The Supreme Court of Ohio, in State v. Pachay (1980), 64 Ohio St.2d 218, 416 N.E.2d 589, states that the speedy trial requirements of R.C. 2945.71 constitute a rational effort to enforce the constitutional guarantee of a speedy trial and, therefore, must be strictly complied with by the courts. We find that appellant has established a prima facie case for discharge under the statute, and that the City has not met its burden to demonstrate that the time limit had been either extended, with the time chargeable to the appellant, or that the statutory time limit was not exceeded. Therefore, R.C. 2945.73 mandates discharge.

Accordingly, appellant's first assignment of error is well taken, the judgment of the trial court is REVERSED and appellant is DISCHARGED.

In accordance with App.

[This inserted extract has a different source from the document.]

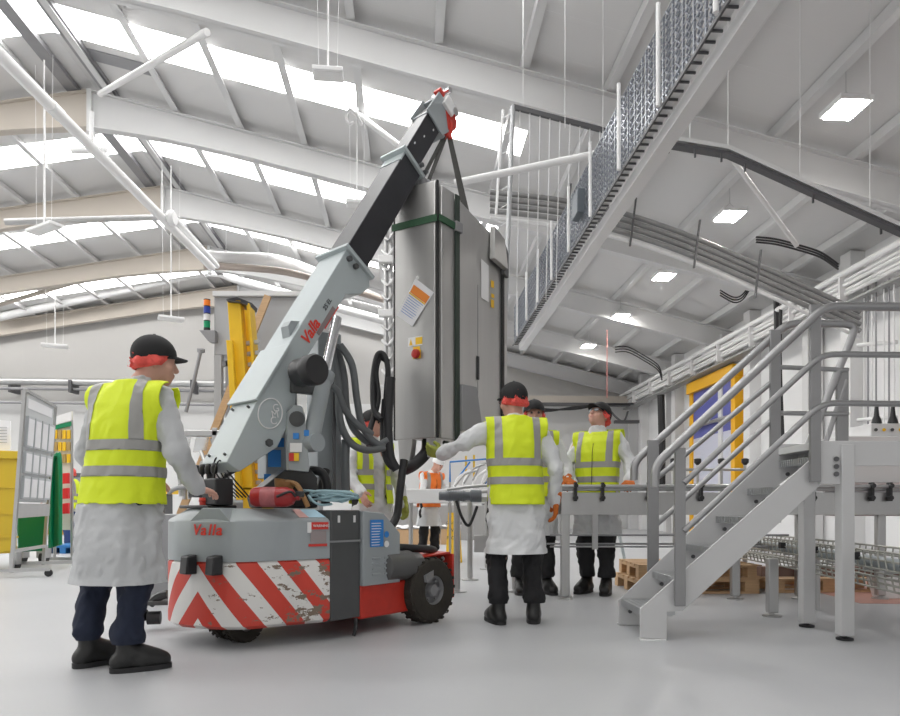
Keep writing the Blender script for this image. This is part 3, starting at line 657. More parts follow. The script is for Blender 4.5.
# ---------------------------------------------------------------- people: smooth figures grown from blended round cones
class SDF:
    def __init__(s, lo, hi, h):
        s.lo = np.array(lo, float); s.h = h; s.n = [int(math.ceil((hi[i]-lo[i])/h))+1 for i in range(3)]
        s.ax = [s.lo[i]+h*np.arange(s.n[i]) for i in range(3)]
        s.F = np.full(s.n, 0.3, np.float32)
    def win(s, lo, hi):
        i0 = [max(0, int((lo[k]-s.lo[k])/s.h)) for k in range(3)]; i1 = [min(s.n[k], int((hi[k]-s.lo[k])/s.h)+2) for k in range(3)]
        sl = tuple(slice(a, max(a,b)) for a, b in zip(i0, i1))
        X, Y, Z = np.meshgrid(s.ax[0][sl[0]], s.ax[1][sl[1]], s.ax[2][sl[2]], indexing='ij')
        return sl, X, Y, Z
    def mix(s, sl, d, k, sub=False):
        A = s.F[sl]
        if sub: s.F[sl] = np.maximum(A, -d); return s
        if k <= 0: s.F[sl] = np.minimum(A, d); return s
        hh = np.clip(0.5+0.5*(A-d)/k, 0, 1); s.F[sl] = A*(1-hh)+d*hh-k*hh*(1-hh)
        return s
    def cone(s, p, q, r0, r1, k=0.02, sub=False):
        p, q = np.array(p, float), np.array(q, float); m = max(r0, r1)+k+0.06
        sl, X, Y, Z = s.win(np.minimum(p,q)-m, np.maximum(p,q)+m); e = q-p; L = max(e@e, 1e-9)
        t = np.clip(((X-p[0])*e[0]+(Y-p[1])*e[1]+(Z-p[2])*e[2])/L, 0, 1)
        d = np.sqrt((X-p[0]-t*e[0])**2+(Y-p[1]-t*e[1])**2+(Z-p[2]-t*e[2])**2)-(r0+(r1-r0)*t)
        return s.mix(sl, d, k, sub)
    def ell(s, c, r, k=0.02, R=None, sub=False):
        c = np.array(c, float); m = max(r)+k+0.05
        sl, X, Y, Z = s.win(c-m, c+m); P = np.stack([X-c[0],Y-c[1],Z-c[2]], -1)
        if R is not None: P = P @ np.array(R)          # into the ellipsoid's own frame
        q = P/np.array(r); a = np.sqrt((q**2).sum(-1)); b = np.sqrt(((q/np.array(r))**2).sum(-1))+1e-9
        return s.mix(sl, a*(a-1)/b, k, sub)
    def loft(s, prof, k=0.03, inf=0.0, p=2.4, wob=0.0, seed=0):
        """prof rows: z, half width, half depth, centre x, centre y"""
        prof = sorted(prof); z = [r[0] for r in prof]
        sl, X, Y, Z = s.win([-9]*2+[z[0]-0.02], [9]*2+[z[-1]+0.02])
        zc = s.ax[2][sl[2]]; a, b, cx, cy = [np.interp(zc, z, [r[i] for r in prof])[None,None,:] for i in (1,2,3,4)]
        a = a+inf; b = b+inf
        rho = ((np.abs(X-cx)/a)**p+(np.abs(Y-cy)/b)**p)**(1/p); d = (rho-1)*np.minimum(a,b)
        if wob:
            th = np.arctan2((Y-cy)/b, (X-cx)/a)
            d = d+wob*(np.sin(7*th+seed+3*Z)*0.6+np.sin(13*th+2*seed-5*Z)*0.4)
        d = np.maximum(d, np.maximum(z[0]-Z, Z-z[-1]))
        return s.mix(sl, d, k)
    def wrinkle(s, amp, f=30, seed=0):
        rg = np.random.RandomState(seed+1); T = rg.rand(24,24,24).astype(np.float32)*2-1
        x, y, z = np.meshgrid(*[a.astype(np.float32) for a in s.ax], indexing='ij', sparse=True)
        def vn(u, v, w):
            u, v, w = np.broadcast_arrays(u+40, v+40, w+40); i, j, k = u.astype(np.int32), v.astype(np.int32), w.astype(np.int32)
            a, b, c = u-i, v-j, w-k; a, b, c = a*a*(3-2*a), b*b*(3-2*b), c*c*(3-2*c); r = 0
            for di in (0,1):
                for dj in (0,1):
                    for dk in (0,1): r = r+T[(i+di)%24,(j+dj)%24,(k+dk)%24]*(a if di else 1-a)*(b if dj else 1-b)*(c if dk else 1-c)
            return r
        g = f/3.0
        n1 = vn(g*0.8*x+0.25*g*z, g*0.8*y, 0.45*g*z); n2 = vn(1.9*g*x-0.8*g*z, 1.9*g*y+0.5*g*z, 1.1*g*z)
        s.F += (amp*(1.9*n1+(0.5-np.abs(n2))*1.3)).astype(np.float32)
        return s
    def mesh(s):
        Fv = s.F; h = s.h; I = Fv < 0
        for a in range(3):
            sl = [slice(None)]*3; sl[a] = 0; I[tuple(sl)] = False; sl[a] = -1; I[tuple(sl)] = False
        Fv = np.where(I, Fv, np.maximum(Fv, 1e-4))
        c = np.zeros([k-1 for k in s.n], np.int8)
        off = [(i,j,k) for i in (0,1) for j in (0,1) for k in (0,1)]
        for i,j,k in off: c += I[i:i+s.n[0]-1, j:j+s.n[1]-1, k:k+s.n[2]-1]
        act = (c > 0) & (c < 8); ijk = np.argwhere(act); idx = np.full(c.shape, -1, np.int32); idx[act] = np.arange(len(ijk))
        acc = np.zeros((len(ijk),3)); cnt = np.zeros(len(ijk))
        val = {o: Fv[ijk[:,0]+o[0], ijk[:,1]+o[1], ijk[:,2]+o[2]] for o in off}
        for a in range(3):
            for o in off:
                if o[a]: continue
                o2 = list(o); o2[a] = 1; o2 = tuple(o2); x, y = val[o], val[o2]; m = (x < 0) != (y < 0)
                t = np.where(m, x/np.where(m, x-y, 1), 0)
                pt = np.array(o, float)[None,:].repeat(len(ijk),0); pt[:,a] = t
                acc[m] += pt[m]; cnt[m] += 1
        vs = s.lo+(ijk+acc/cnt[:,None])*h
        faces = []
        for a in range(3):
            b, d = (a+1)%3, (a+2)%3
            A = I; sl0 = [slice(None)]*3; sl1 = [slice(None)]*3; sl0[a] = slice(0,-1); sl1[a] = slice(1,None)
            x0, x1 = A[tuple(sl0)], A[tuple(sl1)]
            for flip, mm in ((False, x0 & ~x1), (True, ~x0 & x1)):
                e = np.argwhere(mm); e = e[(e[:,b] > 0) & (e[:,d] > 0) & (e[:,b] < s.n[b]-1) & (e[:,d] < s.n[d]-1)]
                if not len(e): continue
                q = []
                for db, dd in ((-1,-1),(0,-1),(0,0),(-1,0)):
                    g = e.copy(); g[:,b] += db; g[:,d] += dd; q.append(idx[g[:,0],g[:,1],g[:,2]])
                q = np.stack(q, 1); faces.append(q[:,::-1] if flip else q)
        return vs, np.concatenate(faces)
def sdf_obj(s, name, mats, parent, cuts=(), thick=0.0, pick=None):
    vs, fs = s.mesh()
    me = bpy.data.meshes.new(name); me.from_pydata(vs.tolist(), [], fs.tolist()); me.update()
    if cuts: cut(me, cuts)
    if pick:
        co_ = np.empty(len(me.polygons)*3); me.polygons.foreach_get('center', co_); me.polygons.foreach_set('material_index', pick(co_.reshape(-1,3)).astype(np.int32).tolist())
    o = link(name, me, mats, parent, angle=180 if not cuts else 60)
    if thick:
        md = o.modifiers.new('cloth', 'SOLIDIFY'); md.thickness = thick; md.offset = -1
    return o
def cut(me, cuts):
    bm = bmesh.new(); bm.from_mesh(me)
    for co_, no in cuts: bmesh.ops.bisect_plane(bm, geom=bm.verts[:]+bm.edges[:]+bm.faces[:], plane_co=co_, plane_no=no, clear_outer=True)
    bm.to_mesh(me); bm.free()
def shell_band(src, name, mat, parent, cuts, off=0.003):
    me = src.data.copy(); me.name = name; cut(me, cuts)
    bm = bmesh.new(); bm.from_mesh(me); bm.normal_update()
    for v in bm.verts: v.co += v.normal*off
    bm.to_mesh(me); bm.free(); me.materials.clear()
    return link(name, me, mat, parent, angle=180)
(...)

R. 12, appellant's second and third assignments of error are rendered moot by our determination of appellant's first assigned error, and we are not required to decide or rule upon them.




It is ordered that the judgment be reversed, that the appellant be discharged, and that the appellant recover of the appellee costs herein taxed.

The court finds that there were reasonable grounds for this appeal.

It is ordered that special mandate issue out of this court directing the Circleville Municipal Court to carry this judgment into execution.

A certified copy of this entry shall constitute the mandate pursuant to Rule 27 of the Rules of Appellate Procedure. Exceptions.

Harsha, J.: Concurs in Judgment Only. Abele, J.: Dissents.

For the Court

By: _____________________ David T. Evans, Judge


Pursuant to Local Rule No. 14, this document constitutes a final judgment entry and the time period for further appeal commences from the date of filing with the clerk.